Wednesday, April 14, 2021

Mountains and Teachers

 

This is my last week off work before I go back to the boat world for a few months. It’s crazy to be writing about boats in this very same blog that I once so long ago wrote about boats, the cycle of things and the connections everywhere are both so evident. Yesterday I was laying in the grass in front of my house with my beautiful son and my gorgeous wife. Bits of the magnolia tree had fallen and collected from it’s recent pruning and Salem sat before the most amazing photo I’ve ever seen of him. I began to think of other times I’ve felt so free and suddenly as if a giant wave had passed over me I was transported through the travels of my life.

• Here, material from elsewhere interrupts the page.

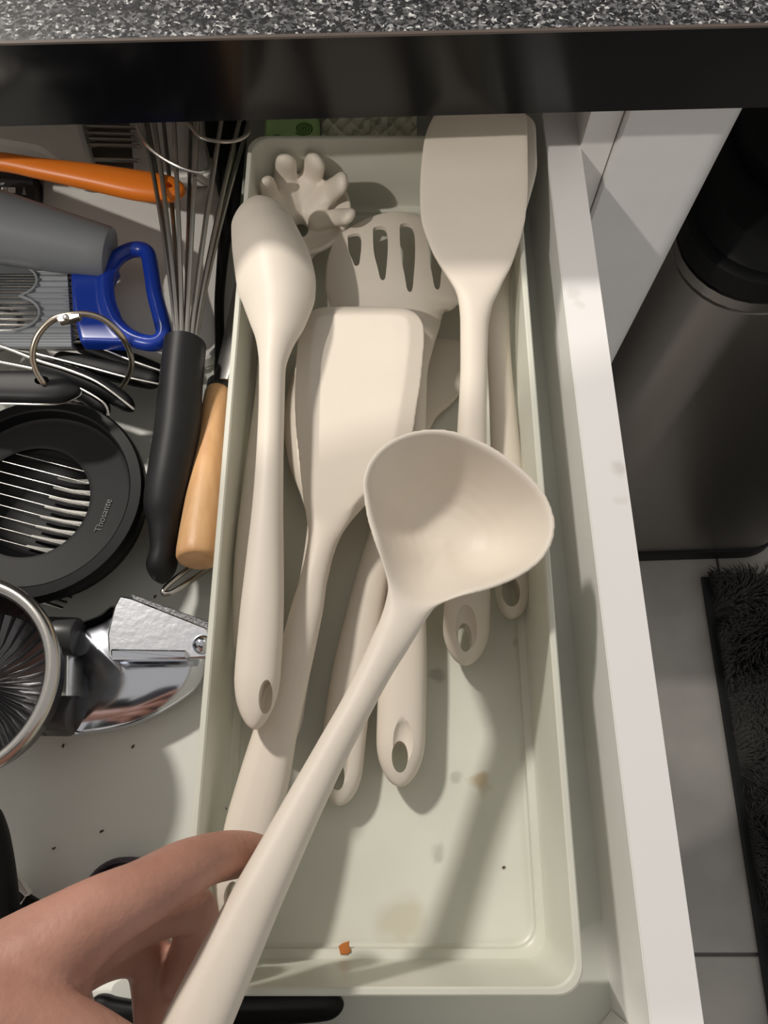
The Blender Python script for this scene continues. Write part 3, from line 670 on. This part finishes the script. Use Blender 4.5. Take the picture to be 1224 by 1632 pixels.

Long ago I sent out to travel the world and I had never even dared to come up with a good reason why. “Why” would imply a question and I knew such self-interrogation would only come up unanswered. Maybe I was a coward, maybe too young, but the world scared the hell out of me. Life scared me. I wasn’t afraid of death but afraid of a life less lived. It seemed to me that our culture, at least the one I’m familiar with here in the Midwest, had been missing out on something. The young, punk-minded boy that I was wanted to feel something older, I knew there was wisdom in all things older, I had a feeling somehow. Maybe that’s why I used to watch documentaries about tribes in Africa and South America who had so little contact with the outside world. As a college kid who experimented in ways to chug beer and design illogical bongs out of aquarium parts, I had begun to feel the need to find something deeper in my freedoms. The balance between my understanding of living life to it’s fullest and my desire to understand more about the ways of the old world were something always called into consideration.


I long for a type of freedom as there are many freedoms. To me, freedom means being lost in nature where the Earth is your guide and her mountains are your teachers. That’s a heavy concept for the world of sights and sounds to understand as we so frequently and unceremoniously dedicate our lives to our careers and our pursuits of something greater. I respect the art of work, I plan to work as long as I can. In this brief experience here on Earth I’ve called many professions my job but nothing has ever brought me the satisfaction of being called a teacher.


I’m working on it. In recent posts I’ve felt choked up by uncertainty but I see clearly now what I must do. I’ll finish my degree this year and even before doing that I’ll be calling myself a teacher again. This time around I’m going to start remotely, living with my family wherever our passions and curiosities may take us. I want to wake up near the mountains, grateful for the lessons they have prepared for me that day.


Man, I’ve been working hard. Too hard. It cost me a trip to the emergency room and a replacement on my radial head of my right elbow. It could have cost me much more and I shudder to think about it. There is no denying now that this was clearly an act of fate and I need no more proof that there are forces in this world stronger than you or I can comprehend.


“The universe is conspiring in your favor.” Somebody once told me this and once in a while the truth of that statement surfaces itself. For now, I need four and a half months of washing boats. Washing boats. Washing boats. I remember writing those same words into this same blog (the mookfish version) so long ago when I was waiting to be sent to Samoa with the Peace Corps. That was the most amazing feeling being on the verge of something so great and today it’s even more amazing to be feeling that all over again. Believe in me, in us.